__Task objective__
Extract the lines between the ones holding "darkband = 1" and "(.50, .39, .28))", inclusive, exactly as written and nothing more.

__Data excerpt__

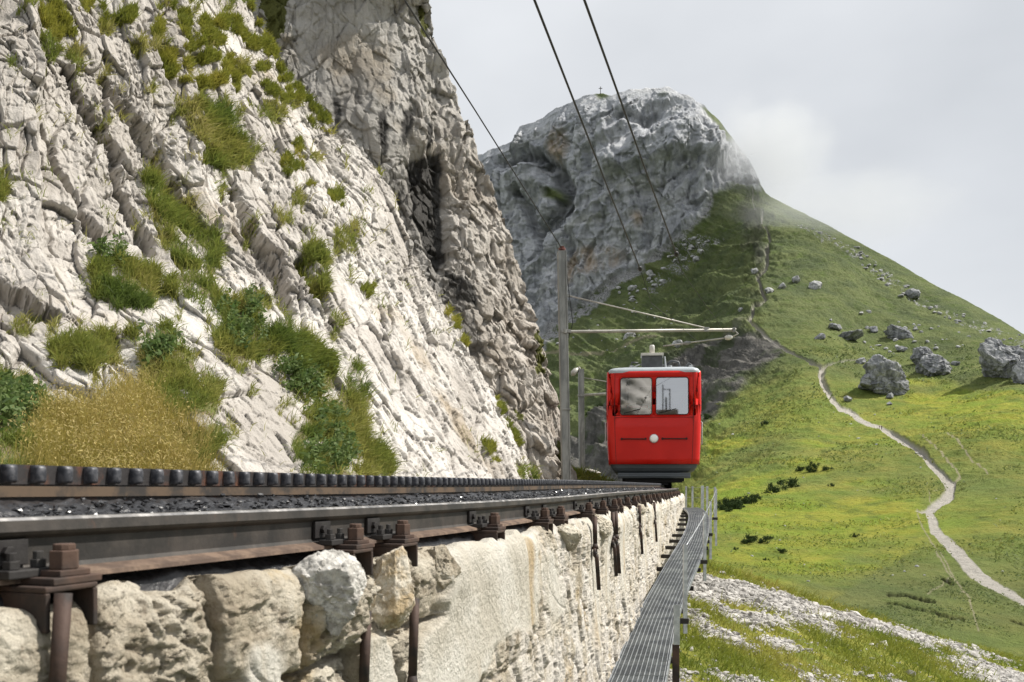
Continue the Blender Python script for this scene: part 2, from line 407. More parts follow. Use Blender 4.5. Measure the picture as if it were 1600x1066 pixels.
# ditches and gullies scratched into the meadow
ditch = np.min([pl_dist(jx3, jy3, t) for t in [[(1385, 922, .8), (1420, 927, 1), (1460, 938, .8)], [(1385, 935, 1), (1430, 945, 1.3), (1475, 957, 1.2), (1505, 965, .8)], [(1580, 968, 1), (1600, 975, 1)], [(1470, 905, 1), (1490, 915, 1.2)]]], 0)
m_ditch = 1 - sstep(-.5, 2, ditch)
# relief
MN = grid_normals(MV)
sc_ = MV * np.array([1, 1, 1.0])
big = fbm(sc_ * .012, 5, .55, 11)
flute = fbm(MV * np.array([.035, .02, .006]), 6, .62, 21, ridged=True)
blocks = worley(MV * np.array([.03, .02, .018]) + .6 * fbm(MV * .02, 3, .5, 5)[..., None], 41)
strat = fbm(np.stack([MV[..., 0] * .004 + 0 * MV[..., 2], MV[..., 1] * .004, MV[..., 2] * .05 + 1.8 * fbm(MV * .006, 3, .5, 77)], -1), 4, .6, 51, ridged=True)
ca_ = R(38); da_ = MV[..., 2] * math.cos(ca_) - MV[..., 0] * math.sin(ca_); la_ = MV[..., 2] * math.sin(ca_) + MV[..., 0] * math.cos(ca_)
diag = fbm(np.stack([da_ * .045 + 1.5 * fbm(MV * .008, 3, .5, 87), la_ * .007, MV[..., 1] * .004], -1), 5, .6, 57, ridged=True)
mq = MV + 9 * np.stack([fbm(MV * .02, 3, .5, 95 + i_) for i_ in range(3)], -1)
h_rock = 9 * facets(mq * np.array([.016, .016, .010]), 961, 1.8)[0] + 7 * facets(mq * np.array([.045, .045, .022]), 963, 1.9)[0] + 3.5 * facets(mq * np.array([.12, .12, .05]), 965, 2.0)[0] + 10 * big + 15 * (flute - .2) + 7 * (blocks[2] - .5) * sstep(0, .06, blocks[1] - blocks[0]) + 4 * strat + 13 * diag + 2.5 * fbm(MV * np.array([.12, .12, .03]), 5, .6, 91, ridged=True)
# the deep arched gully and the buttresses of the face
gully = [(790, 262, 1), (830, 244, 6), (862, 262, 9), (884, 300, 10), (888, 325, 8), (872, 345, 6), (850, 360, 4)]
arch2 = [(812, 300, 1), (830, 340, 2), (848, 380, 3), (850, 400, 2)]
ledge = [(965, 180, 1), (1010, 188, 3), (1045, 165, 3), (1080, 160, 2)]
buttr = [(960, 260, 4), (1010, 235, 12), (1070, 215, 14), (1110, 235, 8)]
h_rock = h_rock - 30 * (1 - sstep(-4, 16, pl_dist(jx, jy, gully))) - 22 * (1 - sstep(-1, 8, pl_dist(jx, jy, arch2))) - 15 * (1 - sstep(0, 9, pl_dist(jx, jy, ledge))) + 22 * (1 - sstep(-2, 26, pl_dist(jx, jy, buttr)))
k = MY / 600
h_gr = 1.1 * k * fbm(MV * np.array([.11, .11, .2]), 4, .6, 27, ridged=True) + 7.5 * k * fbm(MV * np.array([.016, .011, .016]), 4, .45, 13) + 1.6 * k * fbm(MV * np.array([.05, .05, .09]), 5, .58, 15) + .55 * k * fbm(MV * np.array([.22, .22, .4]), 4, .62, 17, ridged=True)
gul2 = fbm(np.stack([MV[..., 0] * .03 + MV[..., 2] * .035, MV[..., 1] * .006, MV[..., 2] * .006], -1), 5, .55, 19, ridged=True)
left = sstep(1240, 1120, MPX + (MPY - 560) * .25)
h_gr = h_gr + left * (6 * gul2 + 4 * m_earth * gul2) * k + m_deb * .9 * np.abs(spk) * k
terr = polys_mask(jx, jy, [[(1400, 680), (1450, 665), (1620, 640), (1620, 775), (1520, 760), (1480, 735)], [(1170, 650), (1280, 630), (1290, 690), (1200, 720), (1140, 700)], [(1120, 700), (1190, 680), (1230, 740), (1140, 770)]])
terr = blur(terr, 8)
tz = MV[..., 2] + 1.2 * fbm(MV * .03, 4, .5, 23)
h_gr = h_gr + terr * 1.0 * np.abs(((tz * .55) % 1) - .5) * 2
h_gr = h_gr - 1.0 * m_ditch
h_gr = h_gr * (1 - .8 * np.clip(m_path, 0, 1))
rk = blur(m_rock, 2)
H = rk * h_rock * .8 + (1 - rk) * h_gr
edge = sstep(0, .05, np.broadcast_to(tt, MPX.shape))
H = H * (.12 + .88 * edge)
MNf = MN * np.where((MN[..., 1:2] > 0), -1, 1); MNf = MNf - .9 * rk[..., None] * MV / np.linalg.norm(MV, axis=-1, keepdims=True); MNf /= np.linalg.norm(MNf, axis=-1, keepdims=True)
MV2 = MV + MNf * H[..., None]
# far side of the mountain
back = []
top = MV2[0]
for i in range(7, 0, -1):
    b = top.copy(); b[:, 1] += 26 * i * i; b[:, 0] *= (1 + .012 * i); b[:, 2] -= 14 * i * i + 4 * i; back.append(b)
MVall = np.concatenate([np.stack(back), MV2], 0)
ext = lambda a: np.concatenate([np.repeat(a[:1], 7, 0), a], 0)
tan = polys_mask(jx, jy, [[(858, 205), (880, 202), (890, 230), (885, 255), (865, 250), (855, 230)], [(905, 395), (945, 385), (985, 400), (950, 430), (905, 440), (885, 470), (890, 420)], [(985, 335), (1010, 330), (1000, 365)]])
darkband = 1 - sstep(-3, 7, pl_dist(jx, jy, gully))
warm_sunlit = np.clip(.5 + .8 * fbm(MV * np.array([.012, .008, .03]), 4, .55, 33), 0, 1)
warm_sunlit = np.clip(warm_sunlit * sstep(760, 380, MY) + .8 * polys_mask(jx, jy, [[(1390, 590), (1480, 605), (1600, 615), (1600, 690), (1450, 640), (1400, 615)], [(1110, 690), (1330, 700), (1440, 760), (1440, 850), (1250, 960), (1100, 900)]]) * sstep(-.35, .3, fbm(MV * .03, 4, .6, 37)), 0, 1)  # random warm tone, plus sunlit meadow patches painted in
# materials: one sheet, rock and turf by masks
M = Mat('mountain', .95, 0, .15)
rockc = M.mix(M.ramp(M.noise(.06, 7, .68, M.coord((1, 1, .16))), .3, .7), (.35, .365, .395), (.62, .635, .655))  # blue-grey stone; its blue cast also stands in for distant haze
rockc = M.mix(M.mul(M.ramp(M.noise(.06, 7, .64, M.coord((.3, .3, 1.6), (0, R(38), 0))), .48, .66), .75), rockc, (.66, .665, .67))
rockc = M.mix(M.mul(M.ramp(M.noise(.16, 6, .65, M.coord((1, 1, .1))), .5, .68), .6), rockc, (.19, .205, .235))
rockc = M.mix(M.mul(M.attr('tan'), M.ramp(M.noise(.07, 5, .6, M.coord((1, 1, .3))), .35, .6, .1, .8)), rockc, (.50, .39, .28))
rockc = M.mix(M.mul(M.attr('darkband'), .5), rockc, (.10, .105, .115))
rockc = M.mix(M.ramp(M.noise(.022, 6, .6), .64, .72, 0, .45), rockc, (.12, .15, .09))
turf = M.mix(M.ramp(M.noise(.035, 7, .62), .35, .65), (.105, .132, .062), (.172, .20, .082))
turf = M.mix(M.ramp(M.noise(.4, 6, .7), .45, .7, 0, .4), turf, (.05, .08, .022))
turfw = M.mix(M.ramp(M.noise(.06, 7, .65, M.coord((1, 1, 2.2))), .34, .68), (.215, .295, .036), (.36, .345, .055))
turfw = M.mix(M.ramp(M.noise(.55, 6, .7), .5, .72, 0, .45), turfw, (.18, .23, .032))
turf = M.mix(M.attr('warm_sunlit'), turf, turfw)  # puts cloud shade on upper slopes and sun on the meadow into the colour
turf = M.mix(M.mul(M.ramp(M.noise(.11, 7, .68, M.coord((1, .6, 2.2))), .50, .66), .6), turf, (.105, .155, .034))
turf = M.mix(M.mul(M.ramp(M.noise(.5, 6, .75, M.coord((1, .7, 1.6))), .56, .66), .5), turf, (.075, .105, .028))
turf = M.mix(M.mul(M.ramp(M.noise(.16, 7, .7, M.coord((1, .7, 2.0))), .60, .74), M.mul(M.attr('warm_sunlit'), .6)), turf, (.30, .235, .075))
scree = M.mix(M.ramp(M.noise(.5, 6, .7), .38, .62), (.22, .22, .225), (.44, .44, .435))
earth = M.mix(M.ramp(M.noise(.09, 7, .65, M.coord((1.4, .4, .5), (0, R(40), 0))), .35, .65), (.085, .083, .076), (.21, .20, .18))
earth = M.mix(M.mul(M.ramp(M.noise(.03, 6, .6), .5, .62), .75), earth, (.075, .10, .042))
c = M.mix(M.attr('talus'), turf, M.mix(M.ramp(M.noise(.15, 6, .65), .52, .66), scree, turf))
c = M.mix(M.attr('earth'), c, earth)
c = M.mix(M.attr('rock'), c, rockc)
c = M.mix(M.mul(M.attr('deb'), M.ramp(M.noise(.45, 6, .7), .42, .56)), c, M.mix(M.ramp(M.noise(1.1, 5, .7), .4, .6), (.20, .20, .205), (.50, .50, .50)))
c = M.mix(M.attr('ditch'), c, (.06, .055, .03))
c = M.mix(M.attr('trail'), c, (.36, .32, .22))
c = M.mix(M.attr('path'), c, M.mix(M.ramp(M.noise(.6, 5, .7), .35, .65), (.46, .43, .38), (.52, .49, .44)))
M.color(c)
M.bump(M.math('ADD', M.noise(.5, 8, .74), M.mul(M.noise(.12, 6, .65, M.coord((1, 1, .2))), 2.0)), 1.0, 2.4)
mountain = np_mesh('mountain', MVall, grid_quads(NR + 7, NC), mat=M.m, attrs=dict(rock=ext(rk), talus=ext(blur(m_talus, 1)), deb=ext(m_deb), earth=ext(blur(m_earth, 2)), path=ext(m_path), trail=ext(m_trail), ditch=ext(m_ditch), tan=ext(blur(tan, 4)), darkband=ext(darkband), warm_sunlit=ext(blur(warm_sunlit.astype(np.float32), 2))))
tag(mountain, 'grey limestone summit above green alpine slopes with a pale footpath', None, None, 'structure')

def on_mountain(px, py):
    j = np.clip((np.asarray(px) - cx[0]) / (cx[1] - cx[0]), 0, NC - 1); j0 = np.round(j).astype(int)
    t = (np.asarray(py) - sil[j0]) / (bot[j0] - sil[j0]); i0 = np.clip(np.round(t * (NR - 1)).astype(int), 0, NR - 1)
    return MV2[i0, j0]

# ------------------------------------------------------------------ near cliff: slabs of pale limestone left of the track
SB = [(-60, 372), (0, 395), (60, 425), (130, 470), (215, 545), (262, 602), (330, 625), (400, 655), (470, 692), (560, 752), (650, 800), (720, 838), (745, 852), (790, 868)]
CC = [(0, 780, 4.3), (-80, 780, 4.0), (250, 780, 5.2), (400, 780, 6.3), (500, 780, 7.2), (700, 780, 11), (830, 780, 16.5), (868, 780, 19),
      (0, 700, 5.3), (200, 700, 6.1), (300, 680, 6.7), (0, 620, 6.6), (200, 620, 7.3), (0, 550, 7.2), (-80, 550, 7), (250, 550, 8.2), (0, 300, 9.3), (-80, 300, 9), (0, 0, 11.5), (-80, -60, 11.5), (150, 0, 13), (300, 0, 15.5), (390, 0, 18),
      (370, -60, 18.5), (300, 300, 12.3), (150, 300, 10.8), (200, 440, 9.6), (400, 400, 12.2), (350, 560, 8.9), (450, 650, 8.9), (440, 500, 10.6), (400, 200, 15.3), (545, 215, 20), (470, 130, 18.8), (500, 400, 13.6), (600, 300, 18.7),
      (600, 600, 12.4), (550, 500, 13), (600, 720, 10.2), (700, 650, 14), (800, 700, 17), (690, 470, 18.8), (650, 500, 15.8), (752, 560, 19), (838, 720, 19), (500, 720, 8.4)]
cd = rbf([(a, b, math.log(c)) for a, b, c in CC])
NR2, NC2 = 640, 860
py = np.linspace(-62, 790, NR2)[:, None]; xb = np.interp(py, [p[0] for p in SB], [p[1] for p in SB])
py1 = py[:, 0]
xb = xb + (7 * fbm(np.stack([py1 * .045, 0 * py1, 0 * py1], -1), 5, .6, 5))[:, None]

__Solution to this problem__
darkband = 1 - sstep(-3, 7, pl_dist(jx, jy, gully))
warm_sunlit = np.clip(.5 + .8 * fbm(MV * np.array([.012, .008, .03]), 4, .55, 33), 0, 1)
warm_sunlit = np.clip(warm_sunlit * sstep(760, 380, MY) + .8 * polys_mask(jx, jy, [[(1390, 590), (1480, 605), (1600, 615), (1600, 690), (1450, 640), (1400, 615)], [(1110, 690), (1330, 700), (1440, 760), (1440, 850), (1250, 960), (1100, 900)]]) * sstep(-.35, .3, fbm(MV * .03, 4, .6, 37)), 0, 1)  # random warm tone, plus sunlit meadow patches painted in
# materials: one sheet, rock and turf by masks
M = Mat('mountain', .95, 0, .15)
rockc = M.mix(M.ramp(M.noise(.06, 7, .68, M.coord((1, 1, .16))), .3, .7), (.35, .365, .395), (.62, .635, .655))  # blue-grey stone; its blue cast also stands in for distant haze
rockc = M.mix(M.mul(M.ramp(M.noise(.06, 7, .64, M.coord((.3, .3, 1.6), (0, R(38), 0))), .48, .66), .75), rockc, (.66, .665, .67))
rockc = M.mix(M.mul(M.ramp(M.noise(.16, 6, .65, M.coord((1, 1, .1))), .5, .68), .6), rockc, (.19, .205, .235))
rockc = M.mix(M.mul(M.attr('tan'), M.ramp(M.noise(.07, 5, .6, M.coord((1, 1, .3))), .35, .6, .1, .8)), rockc, (.50, .39, .28))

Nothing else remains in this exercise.